With a filing deadline March 31, seven state-chartered banks have applied for a total of $116 million from the federal Small Business Lending Fund (SBLF), which is making $30 billion available nationally to small banks and encouraging loans to small businesses.
“This fund provides capital to community banks and encourages lending to small businesses, which have traditionally been the engine of job creation,” state Banking and Insurance Commissioner Tom Considine said Thursday. “Through these funds, capital is going to be available to small businesses through community banks and that capital will help those businesses grow and create jobs.”
The Small Business Lending Fund provides capital to qualified community banks with assets of less than $10 billion, which typically devote the highest percentage of their lending to small businesses.
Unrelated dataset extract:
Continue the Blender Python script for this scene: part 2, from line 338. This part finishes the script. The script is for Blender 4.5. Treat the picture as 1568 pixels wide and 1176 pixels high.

The fund is administered by the U.S. Treasury.
Community banks have the opportunity to use the money on business strategies designed to address the needs of New Jersey small businesses.
In the application process, state-chartered banks provide the DOBI with their Small Business Lending Plan, which details their plans for making loans to small businesses. The DOBI then provides the information to the U.S. Treasury.
The Treasury Department will provide banks with money by purchasing preferred stock in each bank. The banks will repay the loans to the Treasury through dividends. Preferred stock is generally stock whose holders are the first to receive dividends from available profit. Preferred stock is redeemed before common stock when a company is liquidated.
The cost to community banks of the SBLF funding will be reduced as their small business lending increases. If a bank’s small business lending increases by 10 percent or more over the calculated baseline, then the dividend rate will fall to as low as one percent.
“I am not saying that this fund is for everyone,” Considine said. “Obviously each financial institution has its own balance sheet, its own strategy and its own situation. But for those community banks looking for capital to make small business loans in their communities, this is an opportunity worth consideration.”